Nick Cave es un músico de estilo lírico oscuro y reflexivo, que parece ya haber llegado al fondo del abismo y que desde ahí nos dice que hay que apostar por la luz y la Belleza, esa que según el personaje de Dostoyevski, el Príncipe Mishkin, es la única que puede salvar al mundo. Esto dice el título del artículo sobre Cave. Pareciera que Cave está solo en esta cruzada, pero intuyo que es uno de muchos artistas huérfanos que ya hicieron el descenso y no están disponibles para seguir poniendo su arte al servicio de la oscuridad.
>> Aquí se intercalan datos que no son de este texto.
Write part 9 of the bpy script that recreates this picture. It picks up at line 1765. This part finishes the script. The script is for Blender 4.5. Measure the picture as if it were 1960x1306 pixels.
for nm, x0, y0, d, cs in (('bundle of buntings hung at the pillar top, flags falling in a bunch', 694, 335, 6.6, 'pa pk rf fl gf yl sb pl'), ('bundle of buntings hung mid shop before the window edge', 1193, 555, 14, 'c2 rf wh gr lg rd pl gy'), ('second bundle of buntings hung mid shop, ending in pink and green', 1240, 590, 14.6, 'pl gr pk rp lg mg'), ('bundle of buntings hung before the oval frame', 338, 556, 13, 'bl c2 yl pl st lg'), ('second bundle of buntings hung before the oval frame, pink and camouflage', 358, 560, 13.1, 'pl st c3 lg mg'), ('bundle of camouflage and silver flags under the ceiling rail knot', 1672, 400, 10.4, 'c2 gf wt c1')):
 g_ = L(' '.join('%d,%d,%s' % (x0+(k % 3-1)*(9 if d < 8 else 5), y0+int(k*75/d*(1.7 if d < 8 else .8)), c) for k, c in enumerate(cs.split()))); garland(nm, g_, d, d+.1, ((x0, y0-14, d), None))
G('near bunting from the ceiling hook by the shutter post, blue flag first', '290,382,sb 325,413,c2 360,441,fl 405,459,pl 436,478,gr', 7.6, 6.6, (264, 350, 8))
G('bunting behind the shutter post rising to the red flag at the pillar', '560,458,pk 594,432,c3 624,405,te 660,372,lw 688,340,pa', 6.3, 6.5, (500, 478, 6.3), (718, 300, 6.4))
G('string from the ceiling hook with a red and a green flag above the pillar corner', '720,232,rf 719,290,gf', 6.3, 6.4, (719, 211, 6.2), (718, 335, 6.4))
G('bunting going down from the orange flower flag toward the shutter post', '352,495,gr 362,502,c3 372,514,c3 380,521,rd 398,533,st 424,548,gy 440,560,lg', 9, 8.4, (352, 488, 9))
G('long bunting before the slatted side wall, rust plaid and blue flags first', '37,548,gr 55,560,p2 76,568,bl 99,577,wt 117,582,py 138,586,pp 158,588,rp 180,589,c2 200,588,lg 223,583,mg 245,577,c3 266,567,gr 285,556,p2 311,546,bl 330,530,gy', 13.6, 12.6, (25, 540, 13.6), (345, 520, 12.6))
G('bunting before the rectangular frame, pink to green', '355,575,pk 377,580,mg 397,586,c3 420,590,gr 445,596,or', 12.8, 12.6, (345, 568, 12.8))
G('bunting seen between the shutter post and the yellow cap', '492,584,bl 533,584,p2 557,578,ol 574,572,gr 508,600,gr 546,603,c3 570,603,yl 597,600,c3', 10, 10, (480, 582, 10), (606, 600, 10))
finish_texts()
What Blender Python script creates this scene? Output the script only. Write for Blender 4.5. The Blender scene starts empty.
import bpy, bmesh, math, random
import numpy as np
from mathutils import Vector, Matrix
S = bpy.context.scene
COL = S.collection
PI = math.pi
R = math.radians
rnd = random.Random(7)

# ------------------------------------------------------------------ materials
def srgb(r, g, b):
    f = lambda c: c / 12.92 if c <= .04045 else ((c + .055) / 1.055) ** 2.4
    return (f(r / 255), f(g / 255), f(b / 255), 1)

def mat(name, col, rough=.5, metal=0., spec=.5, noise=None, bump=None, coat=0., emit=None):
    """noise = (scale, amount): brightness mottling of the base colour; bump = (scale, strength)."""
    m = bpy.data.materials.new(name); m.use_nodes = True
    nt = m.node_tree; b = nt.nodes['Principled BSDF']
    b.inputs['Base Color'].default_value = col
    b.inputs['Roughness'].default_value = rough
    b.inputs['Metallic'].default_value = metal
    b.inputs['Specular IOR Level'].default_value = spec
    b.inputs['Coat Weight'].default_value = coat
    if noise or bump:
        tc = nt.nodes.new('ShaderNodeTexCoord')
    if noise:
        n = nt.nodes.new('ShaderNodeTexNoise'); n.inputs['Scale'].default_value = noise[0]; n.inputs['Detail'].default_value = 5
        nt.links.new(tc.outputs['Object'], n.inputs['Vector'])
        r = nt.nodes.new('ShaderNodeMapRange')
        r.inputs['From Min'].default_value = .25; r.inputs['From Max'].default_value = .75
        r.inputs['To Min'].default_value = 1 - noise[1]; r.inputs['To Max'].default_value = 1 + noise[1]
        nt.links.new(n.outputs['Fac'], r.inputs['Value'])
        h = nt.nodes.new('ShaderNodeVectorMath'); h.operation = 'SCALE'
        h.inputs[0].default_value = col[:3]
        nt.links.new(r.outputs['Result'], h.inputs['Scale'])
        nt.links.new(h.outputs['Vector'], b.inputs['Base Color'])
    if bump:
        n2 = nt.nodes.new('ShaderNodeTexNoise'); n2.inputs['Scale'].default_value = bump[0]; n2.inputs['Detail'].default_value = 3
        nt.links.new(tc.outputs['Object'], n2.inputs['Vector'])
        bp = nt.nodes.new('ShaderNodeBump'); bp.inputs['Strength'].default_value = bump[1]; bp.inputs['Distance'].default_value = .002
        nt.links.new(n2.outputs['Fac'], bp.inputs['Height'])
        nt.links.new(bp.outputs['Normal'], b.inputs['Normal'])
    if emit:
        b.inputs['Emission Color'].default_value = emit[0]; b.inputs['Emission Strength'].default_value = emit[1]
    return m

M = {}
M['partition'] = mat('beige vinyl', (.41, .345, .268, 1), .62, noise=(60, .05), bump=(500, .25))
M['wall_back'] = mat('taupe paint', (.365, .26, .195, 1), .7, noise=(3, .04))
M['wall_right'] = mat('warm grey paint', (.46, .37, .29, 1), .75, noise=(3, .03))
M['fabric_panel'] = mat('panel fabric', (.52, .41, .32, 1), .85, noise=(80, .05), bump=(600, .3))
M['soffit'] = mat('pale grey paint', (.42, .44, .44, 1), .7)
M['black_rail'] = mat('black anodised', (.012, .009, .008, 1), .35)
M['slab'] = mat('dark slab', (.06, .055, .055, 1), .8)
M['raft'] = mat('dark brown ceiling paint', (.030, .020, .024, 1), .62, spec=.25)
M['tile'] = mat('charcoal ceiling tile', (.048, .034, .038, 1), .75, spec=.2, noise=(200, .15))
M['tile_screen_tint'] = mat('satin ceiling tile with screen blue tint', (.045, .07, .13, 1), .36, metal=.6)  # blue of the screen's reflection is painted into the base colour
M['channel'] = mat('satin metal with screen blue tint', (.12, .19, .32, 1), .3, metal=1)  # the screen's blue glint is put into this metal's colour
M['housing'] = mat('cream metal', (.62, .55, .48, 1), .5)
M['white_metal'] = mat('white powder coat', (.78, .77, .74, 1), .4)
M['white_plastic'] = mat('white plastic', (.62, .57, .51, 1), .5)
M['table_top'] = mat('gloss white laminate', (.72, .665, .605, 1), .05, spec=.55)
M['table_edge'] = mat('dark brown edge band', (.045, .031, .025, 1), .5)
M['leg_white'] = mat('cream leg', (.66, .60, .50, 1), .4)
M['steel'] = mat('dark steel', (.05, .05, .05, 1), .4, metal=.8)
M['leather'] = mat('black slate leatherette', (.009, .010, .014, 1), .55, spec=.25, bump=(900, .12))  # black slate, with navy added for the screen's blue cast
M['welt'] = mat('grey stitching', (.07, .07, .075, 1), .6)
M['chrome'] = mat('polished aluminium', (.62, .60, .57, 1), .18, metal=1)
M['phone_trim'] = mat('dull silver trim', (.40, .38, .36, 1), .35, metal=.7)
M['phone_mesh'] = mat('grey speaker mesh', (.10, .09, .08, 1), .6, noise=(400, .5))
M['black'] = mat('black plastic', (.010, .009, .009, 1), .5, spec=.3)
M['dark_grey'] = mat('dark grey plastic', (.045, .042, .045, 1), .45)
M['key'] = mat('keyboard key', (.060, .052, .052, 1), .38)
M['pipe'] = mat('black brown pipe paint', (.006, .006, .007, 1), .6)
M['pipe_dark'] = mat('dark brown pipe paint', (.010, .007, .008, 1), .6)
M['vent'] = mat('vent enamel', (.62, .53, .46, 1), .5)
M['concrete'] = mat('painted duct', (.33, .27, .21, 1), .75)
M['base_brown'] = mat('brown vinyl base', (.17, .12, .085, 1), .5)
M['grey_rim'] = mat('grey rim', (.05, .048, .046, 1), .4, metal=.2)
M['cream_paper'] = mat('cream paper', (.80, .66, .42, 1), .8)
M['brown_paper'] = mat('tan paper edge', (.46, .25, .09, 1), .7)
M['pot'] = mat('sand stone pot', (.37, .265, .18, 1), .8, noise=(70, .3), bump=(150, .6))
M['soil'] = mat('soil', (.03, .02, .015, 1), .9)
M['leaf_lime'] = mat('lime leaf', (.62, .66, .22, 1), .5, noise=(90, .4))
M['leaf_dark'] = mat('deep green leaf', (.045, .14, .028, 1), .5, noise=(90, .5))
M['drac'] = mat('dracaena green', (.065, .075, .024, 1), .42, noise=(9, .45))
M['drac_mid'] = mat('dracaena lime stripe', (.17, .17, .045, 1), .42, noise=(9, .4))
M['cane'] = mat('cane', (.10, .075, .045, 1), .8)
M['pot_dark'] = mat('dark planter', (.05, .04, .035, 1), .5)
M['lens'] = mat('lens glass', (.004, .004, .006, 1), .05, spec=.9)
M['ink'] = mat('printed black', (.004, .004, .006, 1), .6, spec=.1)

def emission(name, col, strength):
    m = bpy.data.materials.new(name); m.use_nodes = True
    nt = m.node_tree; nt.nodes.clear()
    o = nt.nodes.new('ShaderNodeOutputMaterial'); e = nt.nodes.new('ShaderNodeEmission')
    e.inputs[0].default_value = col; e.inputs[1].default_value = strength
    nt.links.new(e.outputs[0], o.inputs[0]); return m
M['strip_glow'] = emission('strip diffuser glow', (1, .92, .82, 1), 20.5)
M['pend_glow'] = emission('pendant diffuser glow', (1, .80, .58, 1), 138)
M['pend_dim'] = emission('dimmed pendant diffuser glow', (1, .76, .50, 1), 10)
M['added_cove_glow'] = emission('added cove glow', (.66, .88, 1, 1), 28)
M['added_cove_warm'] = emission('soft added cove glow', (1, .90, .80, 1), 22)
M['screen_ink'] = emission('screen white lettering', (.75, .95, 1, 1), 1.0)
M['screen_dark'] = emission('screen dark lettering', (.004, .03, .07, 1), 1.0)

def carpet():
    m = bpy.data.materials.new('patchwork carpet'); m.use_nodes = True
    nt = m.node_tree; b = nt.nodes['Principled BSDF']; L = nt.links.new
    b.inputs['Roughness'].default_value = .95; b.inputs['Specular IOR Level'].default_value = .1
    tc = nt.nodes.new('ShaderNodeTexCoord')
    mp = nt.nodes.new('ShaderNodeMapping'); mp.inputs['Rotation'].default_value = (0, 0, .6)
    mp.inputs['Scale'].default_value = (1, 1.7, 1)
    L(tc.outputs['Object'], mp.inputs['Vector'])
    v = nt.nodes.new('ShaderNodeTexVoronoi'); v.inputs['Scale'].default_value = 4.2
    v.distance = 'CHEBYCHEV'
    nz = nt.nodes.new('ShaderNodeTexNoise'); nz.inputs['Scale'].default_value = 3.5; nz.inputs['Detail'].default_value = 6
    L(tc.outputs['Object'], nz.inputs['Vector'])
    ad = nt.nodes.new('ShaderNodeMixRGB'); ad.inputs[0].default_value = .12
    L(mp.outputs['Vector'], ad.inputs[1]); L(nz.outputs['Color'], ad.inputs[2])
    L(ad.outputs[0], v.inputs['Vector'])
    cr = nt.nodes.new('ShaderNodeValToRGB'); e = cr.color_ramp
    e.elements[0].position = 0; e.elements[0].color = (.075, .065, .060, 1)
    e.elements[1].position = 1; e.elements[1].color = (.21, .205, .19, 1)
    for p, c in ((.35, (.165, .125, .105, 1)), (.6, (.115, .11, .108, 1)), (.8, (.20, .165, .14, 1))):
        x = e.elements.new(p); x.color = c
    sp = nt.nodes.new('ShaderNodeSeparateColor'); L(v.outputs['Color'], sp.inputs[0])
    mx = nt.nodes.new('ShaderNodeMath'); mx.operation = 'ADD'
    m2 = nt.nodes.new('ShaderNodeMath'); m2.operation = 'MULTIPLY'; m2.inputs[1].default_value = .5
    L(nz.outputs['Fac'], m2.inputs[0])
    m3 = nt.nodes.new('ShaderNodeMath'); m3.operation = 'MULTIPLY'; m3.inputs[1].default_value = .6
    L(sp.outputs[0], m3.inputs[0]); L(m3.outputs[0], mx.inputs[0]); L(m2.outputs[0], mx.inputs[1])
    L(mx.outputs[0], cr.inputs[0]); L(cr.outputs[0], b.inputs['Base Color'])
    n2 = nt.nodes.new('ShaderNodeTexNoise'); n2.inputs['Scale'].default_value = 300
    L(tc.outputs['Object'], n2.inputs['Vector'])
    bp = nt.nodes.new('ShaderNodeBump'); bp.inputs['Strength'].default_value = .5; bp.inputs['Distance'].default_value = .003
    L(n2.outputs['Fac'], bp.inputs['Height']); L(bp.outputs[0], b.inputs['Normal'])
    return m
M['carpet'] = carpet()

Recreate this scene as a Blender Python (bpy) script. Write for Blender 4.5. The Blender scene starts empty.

El arte se ha revolcado ya lo suficiente en esa oscuridad. Cave perdió a dos de sus hijos, uno en el 2015, otro en el 2022. Uno por sobredosis de heroína, algo que ya hemos escuchado demasiado en este último tiempo: ¡Cuántos jóvenes aniquilados por la droga o la depresión en la sociedad de la abundancia y el hastío!